Search, Search, And More Search

Search, search, search. I find I never tire of reading about search, but I also find the media never gets tired of writing about it, which I am now guilty of as well.

Search has been top-of-mind as of late with all the Google news. Google takes on the government in an issue over privacy. Google is on the cover of Time magazine. Google stock takes a minor nosedive due to major profits not being as high as Wall Street speculated. Google's starting to sell advertising on the space shuttle (OK, I made that one up.). With all the buzz around Google, we tend to forget there are lots of other things happening in search that will affect the daily life of the average consumer, so why don't we chat about that for a minute.

What about true video search? The big boys (Google and Yahoo) have their solutions for video search, but it seems their methodologies are slightly flawed and that more and more technologies are popping up everyday to solve the problem. There are two I've seen in the last few weeks that I wanted to point out and get your thoughts on:



Truveo: These guys have a great tool for searching video off the Web. I did some searches for the kinds of things I wanted to see and compared that with what I found on Google search and Yahoo search, and the numbers were telling. With Truveo I did a search for "pearl jam" (go figure) and I came up with 113 results that were spot-on. Each was a video from various music sites or newscasts, and each page brought more content for me to view, most of which was high quality content. On Google video I did the same search and found 124 results of varying quality. There were lots of videos from handi-cams and cellphones, and most of those came in the last few weeks (when I did this search a month ago, I came back with about 10 results). The Yahoo search on the topic brought back 135 results, also of varying quality--but more were entirely watchable than what I found on Google. All in all, the volume of searches was similar and the quality on Truveo and Yahoo was similar--but the profound point was that every one of you has heard of Yahoo, but how many of you have heard of Truveo? If they are under the radar now, they won't be for much longer. Their technology seems to be too good!

The other technology that i wanted to point out is called Riya. I heard about these guys and checked out the site, which is in beta right now, and what they promise seems to be very cool and very valuable. They profess to be offering a technology for face recognition that will auto-tag your photos so they can be searched through an album.

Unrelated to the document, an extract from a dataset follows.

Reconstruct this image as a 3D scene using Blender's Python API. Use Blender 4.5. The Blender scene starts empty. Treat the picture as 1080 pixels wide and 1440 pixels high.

This would be extremely valuable in indexing my personal photos--but just imagine the implications if I could use the same technology in video search? If videos can be auto-tagged based on face or image recognition, then video search takes off through the roof! Imagine searching a set of auto-tagged photos and videos for specific people and places? The boundaries are limitless because you remove the human component from the equation. Fun stuff if you get excited about technology, which I obviously do.

The final chapter for search is nowhere near to being written. Think about the implications of search when it goes off the desktop and into the dashboard of your car, etc. That is when things get really interesting and that is when all bets are off. That's what probably keeps the folks at Google up at night, don'tcha think?